April 25, 2024
Economy

Businesses remain confident as strong start continues


Despite falling into a shallow recession in the second half of last year, business surveys have pointed to an upturn at the beginning of the year.

Business confidence slipped marginally in February, but overall confidence remains robust supporting the view the UK economy has passed the worst.

Despite falling into a shallow recession in the second half of last year, business surveys have pointed to an upturn at the beginning of the year.

Lloyds Business Barometer, which measures business confidence, remained well above historical levels in February despite falling slightly compared to January.

Overall firm confidence, which combines firms’ expectations for the economy as a whole as well as their own trading prospects, fell to 42 per cent in February, down from 44 per cent in January but well above the long-term average of 28 per cent.

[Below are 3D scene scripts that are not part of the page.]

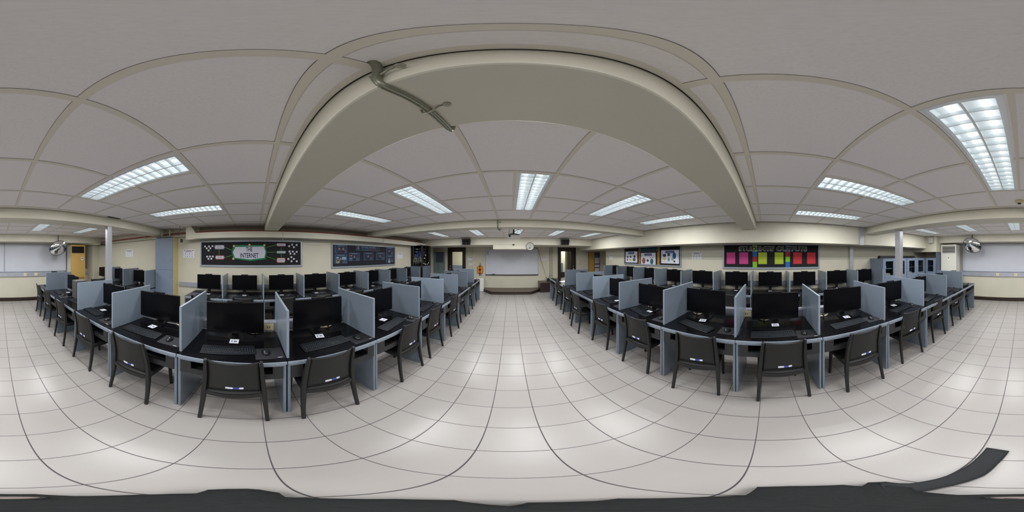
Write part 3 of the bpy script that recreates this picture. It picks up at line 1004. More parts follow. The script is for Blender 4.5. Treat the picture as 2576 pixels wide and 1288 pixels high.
gp = [(-0.492, 1.913), (-0.1, 1.916), (0.235, 1.915), (0.285, 1.754), (0.258, 1.58), (-0.108, 1.535), (-0.507, 1.595), (-0.545, 1.754)]
mb = MB().prism(lpanel(gp, -0.022, GREEN), (0, -0.006, 0), GREEN)
mb.build('green_border', None, t)
ip = [(-0.455, 1.868), (0.215, 1.878), (0.255, 1.75), (0.225, 1.612), (-0.11, 1.575), (-0.465, 1.615), (-0.512, 1.745)]
mb = MB().prism(lpanel(ip, -0.0282, SIGNP), (0, -0.004, 0), SIGNP)
wtext(mb, 'THE', -0.13 - CU, 1.812 - CZ, -0.0325, 0.15, 0.10, M_INK, 0.018)
wtext(mb, 'INTERNET', -0.125 - CU, 1.668 - CZ, -0.0325, 0.43, 0.11, M_INK, 0.018)
o = mb.build('title_sign', None, t); o['label'] = 'grey-white sign reading THE INTERNET'
for (a, b) in (((-0.705, 1.86), (-0.54, 1.79)), ((-0.848, 1.808), (-0.848, 1.672)), ((-0.71, 1.619), (-0.536, 1.67)), ((0.278, 1.856), (0.504, 1.924)), ((0.294, 1.745), (0.504, 1.746)), ((0.283, 1.644), (0.514, 1.562)), ((0.631, 1.866), (0.631, 1.786)), ((0.631, 1.701), (0.631, 1.616))):
    MB().tube([(a[0] - CU, -0.023, a[1] - CZ), (b[0] - CU, -0.023, b[1] - CZ)], 0.005, n=6).build('green_yarn', YARN, t)
for u, z in ((-0.489, 1.889), (-0.123, 1.913), (0.227, 1.908), (-0.502, 1.59)):
    MB().disc((u - CU, -0.045, z - CZ), 0.026, 'y', h=0.022, n=16).build('round_button', flat('tan_foam', 205, 178, 130), t)
for s1, s2, x0, x1, z0, z1, bc in (('DATA &', 'CLOUD STORAGE', -0.966, -0.715, 1.817, 1.919, (150, 130, 160)), ('NETWORK', 'INFRASTRUCTURE', -0.949, -0.715, 1.574, 1.667, (200, 90, 70)), ('CYBERSECURITY', None, 0.509, 0.749, 1.885, 1.96, (140, 70, 85)), ('COMMUNICATION', None, 0.509, 0.749, 1.712, 1.78, (30, 110, 90)), ('WORLD WIDE', 'WEB (WWW)', 0.514, 0.733, 1.497, 1.611, (200, 150, 60))):
    m2 = flat('border_%d' % bc[0], *bc)
    e = 0.018
    def octo(a, b, c, d): return [(a + e, c), (b - e, c), (b, (c + d) / 2), (b - e, d), (a + e, d), (a, (c + d) / 2)]
    mb = MB().prism(lpanel(octo(x0, x1, z0, z1), -0.020, m2), (0, -0.004, 0), m2)
    mb.prism(lpanel(octo(x0 + 0.013, x1 - 0.013, z0 + 0.01, z1 - 0.01), -0.0242, SIGNP), (0, -0.002, 0), SIGNP)
    cx = (x0 + x1) / 2 - CU; cz = (z0 + z1) / 2 - CZ
    if s2:
        wtext(mb, s1, cx, cz + 0.017, -0.0266, 0.11, 0.022, M_INK); wtext(mb, s2, cx, cz - 0.017, -0.0266, 0.17, 0.022, M_INK)
    else:
        wtext(mb, s1, cx, cz, -0.0266, 0.17, 0.026, M_INK)
    o = mb.build('topic_sign', None, t); o['label'] = 'small card reading ' + (s1 + ' ' + (s2 or '')).strip()
# tiny picture cards
def small_card():
    t = thing('picture_card', 'x', 'card')
    MB().box(-0.02, 0.02, -0.003, 0, -0.02, 0.02, bev=0.001).build('card', M_WHITE, t)
    MB().box(-0.01, 0.01, -0.0035, -0.003, -0.003, 0.003).box(-0.003, 0.003, -0.0035, -0.003, -0.010, 0.010).build('drawing', M_GREYINK, t)
    return t


SC = Proto(small_card())
for k, (u, z) in enumerate([(-1.205, 1.891), (-1.105, 1.89), (-1.013, 1.894), (-1.16, 1.843), (-1.069, 1.844), (-1.114, 1.789), (-1.15, 1.64), (-1.08, 1.642), (-1.006, 1.642), (-1.117, 1.585), (-1.043, 1.587)]):
    SC.place((LF + 0.018, u, z), R(90), 'tiny white picture card at the %s left of the internet board' % ('upper' if z > 1.7 else 'lower'), 'tiny picture cards at the %s left of the internet board' % ('upper' if z > 1.7 else 'lower'))
for k, (u, z) in enumerate([(0.822, 1.891), (0.896, 1.932), (1.008, 1.925), (0.94, 1.868), (0.831, 1.764), (0.911, 1.762), (1.01, 1.755), (0.855, 1.711), (0.952, 1.706), (0.877, 1.627), (0.803, 1.584), (0.94, 1.584), (0.881, 1.53), (1.011, 1.526)]):
    w = 'upper' if z > 1.8 else 'middle' if z > 1.66 else 'lower'
    SC.place((LF + 0.018, u, z), R(90), 'tiny white picture card at the %s right of the internet board' % w, 'tiny picture cards at the %s right of the internet board' % w)

# ---- ICT hall of fame board (left wall)
CU, CZ = 3.205, 1.66
t = wall_empty('bulletin_board', 'black bulletin board with portrait posters headed ICT HALL OF FAME', 'bulletin board', 'left', CU, CZ)
frame_parts(t, 2.51, 0.666, flat('navy_felt', 20, 21, 36))
t = wall_empty('title_banner', 'dark banner reading ICT HALL OF FAME on the portrait board', 'banner', 'left', 3.21, 1.89, face=LF + 0.018)
DKB = flat('dark_teal_print', 34, 48, 68)
mb = MB().box(-0.465, 0.465, -0.004, 0, -0.078, 0.078, flat('banner_edge', 90, 104, 122)).box(-0.45, 0.45, -0.005, -0.003, -0.066, 0.066, DKB)
mb.build('sheet', None, t)
mb = MB()
wtext(mb, 'ICT HALL OF FAME:', 0.02, 0.022, -0.006, 0.56, 0.05, flat('pale_print', 170, 178, 200))
wtext(mb, 'TECHNOLOGY', -0.12, -0.042, -0.006, 0.27, 0.032, flat('teal_print', 40, 150, 150))
wtext(mb, 'BREAKTHROUGHS', 0.19, -0.042, -0.006, 0.32, 0.032, flat('plum_print', 140, 90, 120))
mb.box(-0.42, -0.345, -0.006, -0.005, -0.045, 0.05, flat('icon_grey', 110, 110, 118)); mb.box(0.345, 0.415, -0.006, -0.005, -0.03, 0.04, flat('icon_green', 40, 70, 70))
mb.build('lettering', None, t)
SKIN = flat('print_skin', 150, 112, 100); HAIR = flat('print_dark', 24, 26, 34)
PB = flat('poster_edge', 100, 122, 160); PF = flat('poster_field', 38, 54, 78)
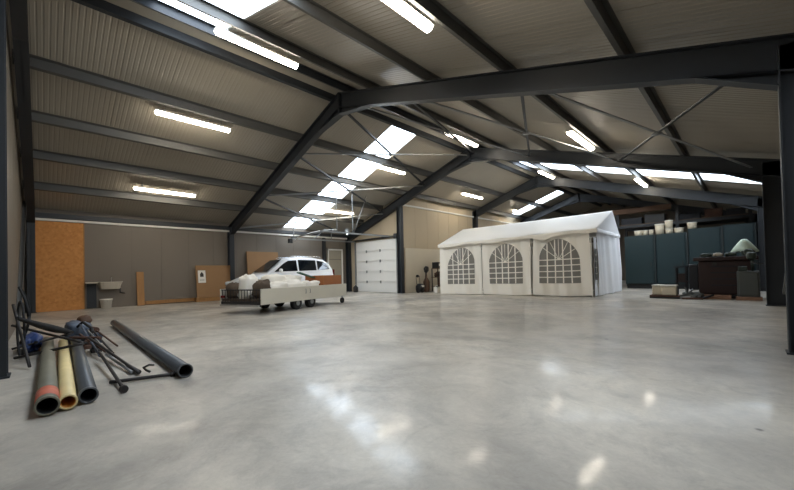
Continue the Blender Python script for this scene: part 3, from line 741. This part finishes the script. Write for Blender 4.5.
# ------------------------------------------------------------------ party tent
A, B_, Cc, Dd = V((6.79, 7.16, 0)), V((13.14, 8.04, 0)), V((13.2, 11.6, 0)), V((6.6, 11.1, 0))
RL, RR = V((6.6, 9.4, 3.25)), V((13.45, 9.6, 3.29))
EH = 2.24
def eh(u): return .08+.17*u      # the eave stands higher at the right end
tent = thing('party_tent', 'white marquee tent with arched windows standing in the middle of the hall', 'tent', (9.9, 9.9, 0))
nf = V((.137, -.99, 0))      # outward normal of the front
def front(u, v, off=0):
    p = A.lerp(B_, u)
    z = v*(EH-.02+eh(u))
    rip = .03*math.sin(u*38+v)*(1-v*.5)+.014*math.sin(u*97+v*5)+.045*math.sin(u*11+1.2+v)*(1-v)
    return p+nf*(rip+off)+V((0, 0, z))
def panel(u0, u1, wu0, wu1, skew, bot, lbl, spl=0):
    """front panel between u0,u1 with an arched window wu0..wu1 (fractions of the panel)"""
    NU = 48; v0 = .2
    cx = (wu0+wu1)/2; hwid = (wu1-wu0)/2
    def arch(s):
        k = (s-cx)/hwid; k = max(-1, min(1, k))
        return .56+skew*k*.04+.34*math.sqrt(max(0, 1-k*k*.98))*(1-.06*abs(k))
    def PT(s, v, off=0):
        u = u0+(u1-u0)*s
        drift = spl*(1-v)*.02*(s-.5)*2
        b = bot*abs(s-.5)**3*(1-v)          # bottom hem lifts towards the corners
        q = front(u+drift, v, off); q.z += b+.02
        return q
    ss = sorted(set([i/NU for i in range(NU+1)]+[wu0, wu1]))
    vs, fs = [], []
    def strip(sa, sb, va, vb, n=8):
        for j in range(n):
            k = len(vs)
            a0, a1 = va(sa)+(vb(sa)-va(sa))*j/n, va(sa)+(vb(sa)-va(sa))*(j+1)/n
            b0, b1 = va(sb)+(vb(sb)-va(sb))*j/n, va(sb)+(vb(sb)-va(sb))*(j+1)/n
            vs.extend([PT(sa, a0), PT(sb, b0), PT(sb, b1), PT(sa, a1)]); fs.append((k, k+1, k+2, k+3))
    for sa, sb in zip(ss, ss[1:]):
        if sa >= wu0-1e-6 and sb <= wu1+1e-6:
            strip(sa, sb, lambda s: 0, lambda s: v0, 5); strip(sa, sb, arch, lambda s: 1, 5)
        else:
            strip(sa, sb, lambda s: 0, lambda s: 1, 12)
    o = MB().add(vs, fs, True).build('side_panel', tent_wall, tent)
    vs, fs = [], []
    def strip2(m_v, m_f, sa, sb, va, vb, off, n=6):
        for j in range(n):
            k = len(m_v)
            a0, a1 = va(sa)+(vb(sa)-va(sa))*j/n, va(sa)+(vb(sa)-va(sa))*(j+1)/n
            b0, b1 = va(sb)+(vb(sb)-va(sb))*j/n, va(sb)+(vb(sb)-va(sb))*(j+1)/n
            m_v.extend([PT(sa, a0, off), PT(sb, b0, off), PT(sb, b1, off), PT(sa, a1, off)]); m_f.append((k, k+1, k+2, k+3))
    win = [s for s in ss if wu0-1e-6 <= s <= wu1+1e-6]
    for sa, sb in zip(win, win[1:]): strip2(vs, fs, sa, sb, lambda s: v0-.004, lambda s: arch(s)+.004, .006)
    w = MB().add(vs, fs, True).build('window_film', film_m, o)
    vs, fs = [], []
    nc = 5; g = .011
    for c_ in range(1, nc):
        s = wu0+(wu1-wu0)*c_/nc
        strip2(vs, fs, s-g, s+g, lambda q: v0, arch, .014, 10)
    vv = .2
    for r_ in range(1, 5):
        v = v0+.085*1.12*r_*.98
        for sa, sb in zip(win, win[1:]):
            if v < min(arch(sa), arch(sb)): strip2(vs, fs, sa, sb, lambda q: v-.008, lambda q: v+.008, .015, 1)
    # fan of rays in the arch
    vc = v0+.085*1.12*4*.98
    for an in (35, 62, 90, 118, 145):
        a = math.radians(an)
        ex, ez = cx+hwid*.98*math.cos(a), vc+(.92-vc)*math.sin(a)
        ex_v = min(ez, arch(ex)-.005)
        k = len(vs); nx, nz_ = -math.sin(a)*g*.5, math.cos(a)*.005
        N_ = 6
        for j in range(N_):
            f0, f1 = j/N_, (j+1)/N_
            q = [(cx+(ex-cx)*f0, vc+(ex_v-vc)*f0), (cx+(ex-cx)*f1, vc+(ex_v-vc)*f1)]
            k = len(vs)
            vs.extend([PT(q[0][0]-nx, q[0][1]-nz_, .016), PT(q[0][0]+nx, q[0][1]+nz_, .016), PT(q[1][0]+nx, q[1][1]+nz_, .016), PT(q[1][0]-nx, q[1][1]-nz_, .016)]); fs.append((k, k+1, k+2, k+3))
    MB().add(vs, fs, True).build('window_lattice', tent_wall, w)
panel(.0, .325, .2, .83, 1.2, 0, '', 0)
panel(.33, .655, .16, .84, .0, .2, '', 0)
panel(.675, .985, .12, .82, -.8, .35, '', .6)
# back wall and both ends
def wall_sheet(P, Q, name, m_, amp=.05, fr=9, top=lambda s: EH-.02, nx=40, base=.02, fold=0):
    n_ = (Q-P).normalized().cross(V((0, 0, 1)))
    m = MB()
    m.grid(lambda u, v: P.lerp(Q, u)+n_*(amp*math.sin(u*fr*2+v*1.7)*(1-v*.4)+fold*math.sin(u*fr*5.3+v*5)*.5)+V((0, 0, base+v*(top(u)-base))), nx, 14)
    return m.build(name, m_, tent)
wall_sheet(Dd, Cc, 'back_panel', tent_wall)
gl = lambda s: EH+(3.2-EH)*(1-abs(s-.5)*2)
gB = B_+V((.0, .5, 0)); 
eg = EH+.25
wall_sheet(B_+V((.02, .42, 0)), Cc+V((0, -.03, 0)), 'gable_panel', tent_gable, .06, 7, lambda s: eg-.06+(3.15-eg)*max(0, (1-abs((.1+.9*s)-.42)/(.42 if .1+.9*s < .42 else .58))), 60, .02, .06)
wall_sheet(A+V((0, .06, 0)), Dd+V((0, -.03, 0)), 'gable_panel', tent_wall, .03, 7, lambda s: EH-.02)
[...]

Business confidence in the manufacturing and construction sector drove the monthly fall, with the service sector remaining optimistic about the year ahead.

Reflecting buoyant confidence, expected staffing levels increased to a two-year high. 49 per cent of firms said they expect to take on more staff compared to just 13 per cent who expected to reduce headcount.

Pay growth also seems to be falling gradually in a boost for rate-setters at the Bank of England, although the pace of this fall appears to be gradual.

“For the second consecutive month we’ve seen businesses display a level of confidence that sets a positive outlook for the year ahead,” Paul Gordon, managing director for relationship management at Lloyds said.

“It’s also very encouraging to see that businesses are keen to hire more staff – great news for the UK overall. With more businesses open to hiring, more people can get into work, providing a boost to the UK economy,” Gordon continued.

After a slow 2023, falling inflation, lower interest rates and strong wage growth are expected to improve the UK’s prospects in 2024.